Breaking down the bug

The report explains the bug as follows:

“The bug basically entails the wallet not providing a warning when it receives a burnt output. Therefore, a determined attacker could burn the funds of an organization’s wallet whilst merely losing network transaction fees.”

Because of the way a key image is generated when sending Monero, multiple requests would result in multiple, identical key images, causing every subsequent transaction to be rejected. An attacker would do this by modifying the code to send the same private key every time, generating the duplicate public keys and causing the system to reject the transactions after the first.

The burnt stealth address the requests are being sent to would only be usable once, rendering everything else as good as gone.

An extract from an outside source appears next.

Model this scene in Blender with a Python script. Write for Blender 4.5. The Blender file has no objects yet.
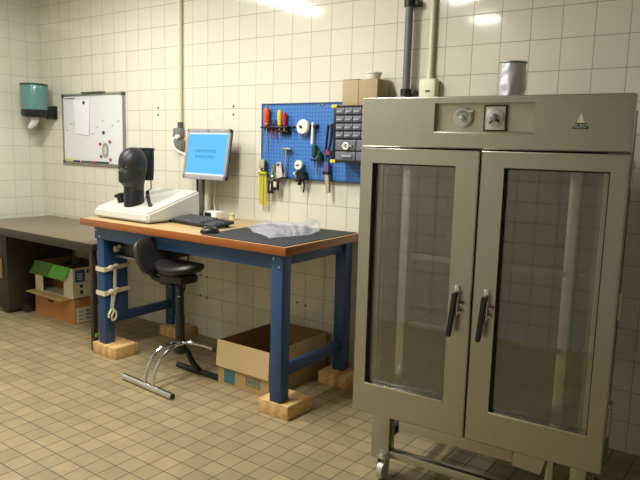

This is how Monero breaks it down in detail:

“An attacker first generates a random private transaction key. Thereafter, they modify the code to merely use this particular private transaction key, which ensures multiple transactions to the same public address (e.g. an exchange’s hot wallet) are sent to the same stealth address. Subsequently, they send, say, a thousand transactions of 1 XMR to an exchange. Because the exchange’s wallet does not warn for this particular abnormality (i.e. funds being received on the same stealth address), the exchange will, as usual, credit the attacker with 1000 XMR. The attacker then sells his XMR for BTC and lastly withdraws this BTC. The result of the hacker’s action(s) is that the exchange is left with 999 unspendable / burnt outputs of 1 XMR.”

How they found it

The bug was, according to Monero’s report, discovered by a community member’s hypothetical description of this attack on the Monero subreddit.

Once the Monero dev team saw the danger in this bug and that it could actually be exploited, they issued a patch and notified as many merchants, exchanges, and services using Monero as they could so they could install it. The developers also informed everyone on their public mailing list of the danger and patch.

Monero says that while some damage was done, the bug has not affected the protocol or the coin supply. They ended their post-mortem with a word of caution: that cryptocurrency technology is still vulnerable to critical bugs, and that everyone in the community should do their best to stay informed.